▶ [Task to complete]:
How many lines of these entries hold the string "Treat"? Answer with the number alone.

▶ [Listed entries]:
* Start *

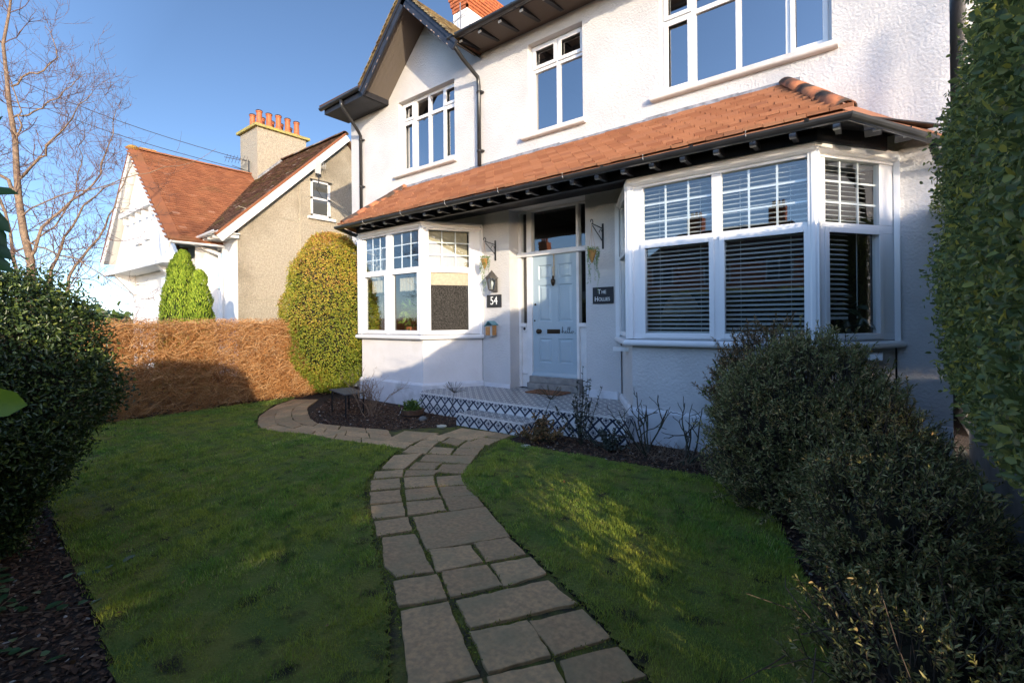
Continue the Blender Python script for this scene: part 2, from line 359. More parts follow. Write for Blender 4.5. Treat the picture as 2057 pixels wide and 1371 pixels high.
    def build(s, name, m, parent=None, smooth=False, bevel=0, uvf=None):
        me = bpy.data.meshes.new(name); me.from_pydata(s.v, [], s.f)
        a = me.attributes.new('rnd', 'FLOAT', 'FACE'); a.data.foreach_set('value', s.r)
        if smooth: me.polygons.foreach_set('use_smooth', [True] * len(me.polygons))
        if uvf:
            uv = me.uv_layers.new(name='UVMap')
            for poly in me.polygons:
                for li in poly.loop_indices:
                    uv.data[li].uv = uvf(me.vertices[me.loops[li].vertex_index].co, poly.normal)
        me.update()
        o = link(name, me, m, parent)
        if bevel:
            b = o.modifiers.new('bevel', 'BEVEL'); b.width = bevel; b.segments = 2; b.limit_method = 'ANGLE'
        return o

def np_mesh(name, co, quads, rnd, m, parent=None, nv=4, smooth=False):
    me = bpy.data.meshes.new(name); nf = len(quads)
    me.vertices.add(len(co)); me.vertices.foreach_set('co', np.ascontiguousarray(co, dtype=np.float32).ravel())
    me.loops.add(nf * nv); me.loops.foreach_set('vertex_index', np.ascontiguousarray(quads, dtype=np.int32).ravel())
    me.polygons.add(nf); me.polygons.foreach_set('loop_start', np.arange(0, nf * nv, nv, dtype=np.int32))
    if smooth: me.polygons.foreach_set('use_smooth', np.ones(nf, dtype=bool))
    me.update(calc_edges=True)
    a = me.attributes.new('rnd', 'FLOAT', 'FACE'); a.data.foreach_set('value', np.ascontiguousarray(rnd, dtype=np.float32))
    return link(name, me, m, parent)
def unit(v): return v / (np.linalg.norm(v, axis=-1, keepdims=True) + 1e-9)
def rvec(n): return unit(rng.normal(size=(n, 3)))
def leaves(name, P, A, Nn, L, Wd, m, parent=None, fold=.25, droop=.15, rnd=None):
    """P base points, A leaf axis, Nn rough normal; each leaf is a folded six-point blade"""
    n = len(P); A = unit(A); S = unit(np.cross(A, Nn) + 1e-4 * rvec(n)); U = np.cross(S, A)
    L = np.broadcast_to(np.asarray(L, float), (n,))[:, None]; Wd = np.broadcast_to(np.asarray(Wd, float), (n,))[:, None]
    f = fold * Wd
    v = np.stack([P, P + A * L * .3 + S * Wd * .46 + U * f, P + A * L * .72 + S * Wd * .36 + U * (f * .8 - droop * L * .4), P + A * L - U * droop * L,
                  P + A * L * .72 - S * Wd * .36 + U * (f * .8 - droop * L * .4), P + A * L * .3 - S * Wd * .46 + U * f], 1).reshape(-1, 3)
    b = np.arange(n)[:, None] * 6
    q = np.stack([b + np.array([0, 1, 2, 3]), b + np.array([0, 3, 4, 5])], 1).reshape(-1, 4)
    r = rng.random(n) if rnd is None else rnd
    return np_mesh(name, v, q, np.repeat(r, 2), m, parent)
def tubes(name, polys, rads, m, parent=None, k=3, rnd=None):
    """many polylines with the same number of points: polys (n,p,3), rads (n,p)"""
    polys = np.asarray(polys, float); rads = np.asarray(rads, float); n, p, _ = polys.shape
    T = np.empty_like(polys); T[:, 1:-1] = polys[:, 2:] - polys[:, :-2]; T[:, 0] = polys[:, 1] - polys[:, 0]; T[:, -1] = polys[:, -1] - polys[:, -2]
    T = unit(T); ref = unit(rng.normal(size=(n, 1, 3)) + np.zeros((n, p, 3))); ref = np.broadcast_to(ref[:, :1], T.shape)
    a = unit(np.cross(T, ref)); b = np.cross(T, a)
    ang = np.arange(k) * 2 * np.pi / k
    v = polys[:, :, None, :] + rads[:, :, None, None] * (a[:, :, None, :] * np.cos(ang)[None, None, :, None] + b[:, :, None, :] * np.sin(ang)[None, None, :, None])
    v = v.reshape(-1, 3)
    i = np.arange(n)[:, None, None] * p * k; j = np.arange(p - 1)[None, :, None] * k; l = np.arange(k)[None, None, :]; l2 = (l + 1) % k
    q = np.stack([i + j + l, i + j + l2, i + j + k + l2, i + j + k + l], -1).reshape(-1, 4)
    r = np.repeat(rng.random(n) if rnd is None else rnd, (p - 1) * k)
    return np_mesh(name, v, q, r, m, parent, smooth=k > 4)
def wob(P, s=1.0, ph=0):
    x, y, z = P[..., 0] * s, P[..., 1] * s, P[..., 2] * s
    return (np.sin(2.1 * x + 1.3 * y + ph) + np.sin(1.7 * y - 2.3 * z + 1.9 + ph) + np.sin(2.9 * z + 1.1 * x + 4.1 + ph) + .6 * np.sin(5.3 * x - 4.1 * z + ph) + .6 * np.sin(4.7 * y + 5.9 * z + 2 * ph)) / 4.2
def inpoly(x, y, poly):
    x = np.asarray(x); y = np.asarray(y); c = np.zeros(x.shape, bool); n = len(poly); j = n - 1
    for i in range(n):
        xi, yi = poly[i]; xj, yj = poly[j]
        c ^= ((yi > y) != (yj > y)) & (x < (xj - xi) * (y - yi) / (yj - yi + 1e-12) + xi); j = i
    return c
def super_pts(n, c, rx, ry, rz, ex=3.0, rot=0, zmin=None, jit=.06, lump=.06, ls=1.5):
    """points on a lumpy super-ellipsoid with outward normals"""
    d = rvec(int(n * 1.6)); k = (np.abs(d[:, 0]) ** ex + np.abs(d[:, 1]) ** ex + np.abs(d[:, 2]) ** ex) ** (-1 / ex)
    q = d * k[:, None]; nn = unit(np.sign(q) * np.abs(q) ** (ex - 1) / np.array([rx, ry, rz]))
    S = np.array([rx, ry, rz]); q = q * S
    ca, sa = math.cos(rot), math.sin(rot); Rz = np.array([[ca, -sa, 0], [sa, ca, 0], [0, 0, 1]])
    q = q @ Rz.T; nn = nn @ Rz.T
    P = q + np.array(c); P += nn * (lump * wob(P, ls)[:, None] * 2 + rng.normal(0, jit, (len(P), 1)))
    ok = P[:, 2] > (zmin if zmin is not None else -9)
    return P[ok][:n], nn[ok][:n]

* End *
* Start *

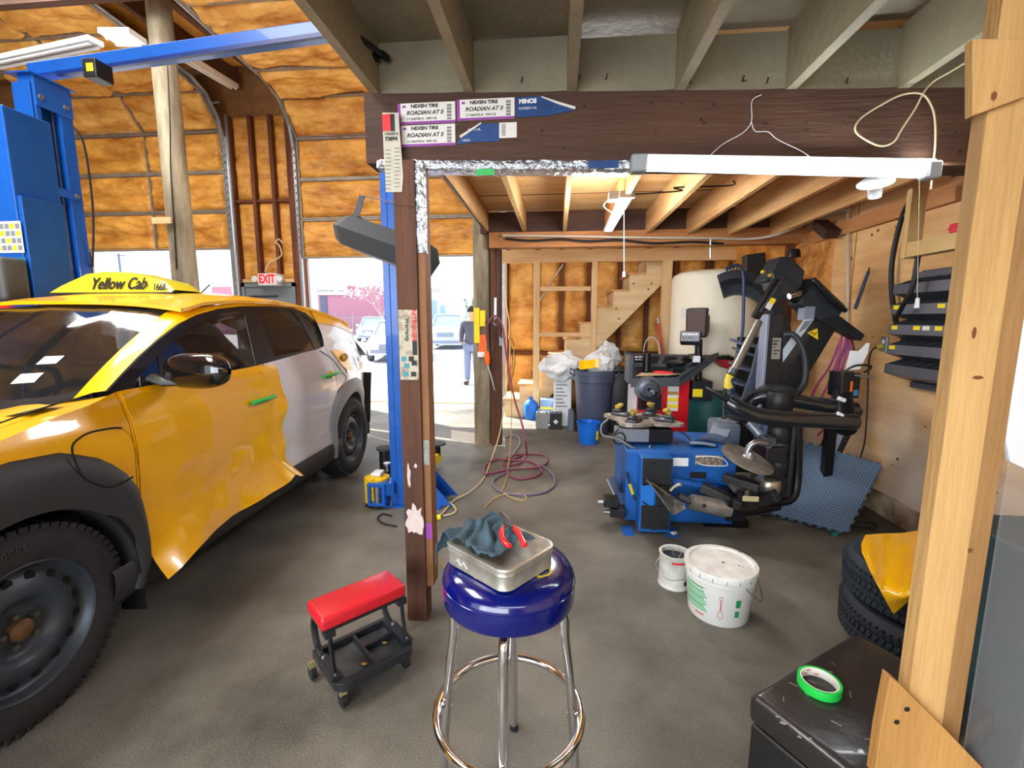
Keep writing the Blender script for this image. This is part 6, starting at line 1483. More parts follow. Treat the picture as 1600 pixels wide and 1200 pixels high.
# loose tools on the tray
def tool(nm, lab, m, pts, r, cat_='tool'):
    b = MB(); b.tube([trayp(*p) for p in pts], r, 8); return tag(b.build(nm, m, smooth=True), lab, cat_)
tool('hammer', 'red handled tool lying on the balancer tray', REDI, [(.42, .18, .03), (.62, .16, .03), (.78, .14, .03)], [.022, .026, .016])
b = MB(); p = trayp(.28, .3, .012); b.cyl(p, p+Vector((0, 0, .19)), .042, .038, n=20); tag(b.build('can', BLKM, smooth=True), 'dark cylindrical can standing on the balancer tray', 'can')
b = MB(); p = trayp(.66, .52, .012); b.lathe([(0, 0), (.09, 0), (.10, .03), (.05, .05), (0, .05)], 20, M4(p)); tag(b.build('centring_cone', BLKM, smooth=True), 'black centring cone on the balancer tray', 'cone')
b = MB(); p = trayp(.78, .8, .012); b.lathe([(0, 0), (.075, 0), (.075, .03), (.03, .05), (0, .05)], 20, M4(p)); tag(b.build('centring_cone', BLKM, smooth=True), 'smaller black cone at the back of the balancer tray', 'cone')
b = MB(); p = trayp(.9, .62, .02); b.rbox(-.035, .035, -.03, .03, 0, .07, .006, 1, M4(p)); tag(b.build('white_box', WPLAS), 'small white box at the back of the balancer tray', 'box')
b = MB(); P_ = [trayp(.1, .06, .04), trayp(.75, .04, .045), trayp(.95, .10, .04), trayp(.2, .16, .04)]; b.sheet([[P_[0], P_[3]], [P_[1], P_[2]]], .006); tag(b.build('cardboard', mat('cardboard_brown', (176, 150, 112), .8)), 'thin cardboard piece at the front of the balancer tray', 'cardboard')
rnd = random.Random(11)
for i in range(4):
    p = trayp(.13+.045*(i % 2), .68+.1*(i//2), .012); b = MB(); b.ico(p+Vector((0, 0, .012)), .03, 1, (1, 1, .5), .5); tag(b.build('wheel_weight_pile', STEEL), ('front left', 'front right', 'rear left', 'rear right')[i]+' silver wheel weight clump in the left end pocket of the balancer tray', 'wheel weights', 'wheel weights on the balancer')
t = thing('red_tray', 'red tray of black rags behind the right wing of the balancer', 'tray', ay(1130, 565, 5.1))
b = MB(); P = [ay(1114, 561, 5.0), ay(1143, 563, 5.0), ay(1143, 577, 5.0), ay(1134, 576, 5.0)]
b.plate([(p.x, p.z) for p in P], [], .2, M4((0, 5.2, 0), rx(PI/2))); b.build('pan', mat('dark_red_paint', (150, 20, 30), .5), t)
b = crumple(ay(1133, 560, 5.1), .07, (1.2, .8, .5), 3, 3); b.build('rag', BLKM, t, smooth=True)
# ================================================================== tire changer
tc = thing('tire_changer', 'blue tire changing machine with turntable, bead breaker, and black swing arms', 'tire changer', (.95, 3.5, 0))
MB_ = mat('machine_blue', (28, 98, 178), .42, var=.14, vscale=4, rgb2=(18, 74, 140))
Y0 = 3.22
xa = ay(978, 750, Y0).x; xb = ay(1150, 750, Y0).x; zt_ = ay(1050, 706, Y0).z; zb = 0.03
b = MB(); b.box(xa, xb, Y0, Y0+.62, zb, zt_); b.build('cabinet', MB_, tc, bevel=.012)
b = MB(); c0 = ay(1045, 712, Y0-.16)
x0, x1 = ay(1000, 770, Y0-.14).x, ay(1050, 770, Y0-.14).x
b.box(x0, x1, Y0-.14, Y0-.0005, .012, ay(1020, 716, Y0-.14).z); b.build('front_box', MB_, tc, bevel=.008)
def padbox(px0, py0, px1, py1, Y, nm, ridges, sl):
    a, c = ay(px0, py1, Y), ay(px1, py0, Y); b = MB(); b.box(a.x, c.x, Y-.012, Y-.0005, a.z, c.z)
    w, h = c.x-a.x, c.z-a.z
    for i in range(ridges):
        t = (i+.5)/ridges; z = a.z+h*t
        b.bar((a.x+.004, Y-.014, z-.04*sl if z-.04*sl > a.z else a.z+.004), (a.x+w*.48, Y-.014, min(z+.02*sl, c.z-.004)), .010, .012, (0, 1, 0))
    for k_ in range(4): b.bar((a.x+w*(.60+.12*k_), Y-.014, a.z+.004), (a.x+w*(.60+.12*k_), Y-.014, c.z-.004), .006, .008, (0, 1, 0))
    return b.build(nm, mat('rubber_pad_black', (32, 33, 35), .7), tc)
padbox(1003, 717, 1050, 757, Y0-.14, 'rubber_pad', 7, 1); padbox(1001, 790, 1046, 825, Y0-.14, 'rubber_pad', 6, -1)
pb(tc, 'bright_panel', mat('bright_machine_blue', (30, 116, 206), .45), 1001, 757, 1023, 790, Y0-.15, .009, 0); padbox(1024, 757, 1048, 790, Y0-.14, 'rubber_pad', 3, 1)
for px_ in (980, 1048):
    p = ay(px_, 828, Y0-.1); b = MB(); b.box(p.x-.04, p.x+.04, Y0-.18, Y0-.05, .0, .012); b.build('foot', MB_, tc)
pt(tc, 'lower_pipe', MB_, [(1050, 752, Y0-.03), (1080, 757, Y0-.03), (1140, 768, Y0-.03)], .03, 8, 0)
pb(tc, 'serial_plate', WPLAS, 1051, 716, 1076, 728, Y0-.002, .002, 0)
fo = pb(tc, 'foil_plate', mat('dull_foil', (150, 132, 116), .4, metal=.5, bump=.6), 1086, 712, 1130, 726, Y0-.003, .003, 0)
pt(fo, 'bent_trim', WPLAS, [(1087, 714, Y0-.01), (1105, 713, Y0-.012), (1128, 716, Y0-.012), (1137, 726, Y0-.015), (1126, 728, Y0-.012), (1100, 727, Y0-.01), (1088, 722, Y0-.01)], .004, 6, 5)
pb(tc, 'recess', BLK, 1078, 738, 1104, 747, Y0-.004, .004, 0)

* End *

▶ [Worked solution]:
2